En todo caso, esta deflación inducida por la crisis e impulsada voluntariamente por los agentes privados, en ausencia de intervención estatal, facilita y acelera la liquidación de los proyectos de inversión erróneamente iniciados en la etapa expansiva del ciclo —p. ej. préstamos concedidos “alegremente”, compras de suelo sobrevalorado, construcción de aeropuertos sin aviones, despliegue de líneas de AVE sin pasajeros, etc. — y, por lo tanto,abre paso a la ansiada recuperación.
Pues a diferencia de la expansión crediticia previa, esta contracción es la reacción natural del mercado a los errores de inversión cometidos.

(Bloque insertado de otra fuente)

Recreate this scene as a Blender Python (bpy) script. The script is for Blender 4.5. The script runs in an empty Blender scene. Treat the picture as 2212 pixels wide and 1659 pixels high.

Parece que, precisamente por eso, ha de ser combatida por los poderes públicos y así está ocurriendo, que la intervención estatal, la coacción sindical y la rigidez de los mercados —sobre todo, pero no sólo, del laboral—están impidiendo los reajustes necesarios a la recuperación.
Pero hemos de saber que el camino no es precisamente de rosas sino de espinos. Ycualquiera que diga que de ésta podemos salir sin hacer grandes sacrificios, o no dice la verdad o está haciendo campaña electoral. Al igual que no existe otro remedio para la resaca más que “dormir la mona” —y desde luego, seguir bebiendo no es una alternativa válida—, no hay una solución a la crisis que no pase por hacer un importante sacrificio.
Porque en tanto no completemos el proceso de reajuste y eliminemos por completo el efecto de los créditos concedidos a proyectos de inversión que en la práctica han resultado ruinosos, no se iniciará la recuperación. Una vez cuadrados los balances de los bancos y culminado el proceso de desapalancamiento, el ahorro generado por los agentes podrá entonces dedicarse a impulsar la inversión en bienes de capital que, a la postre, generarán empleo y, ahora sí, crecimiento sano y genuino.
Por eso, quizás sea bueno regalarle a quien ocupe el Palacio de la Moncloa a partir del próximo 20-N el clásico portafotos con el lema “¡papá, no corras!”
* Henry Hazlitt, Economía en una lección, Unión Editorial.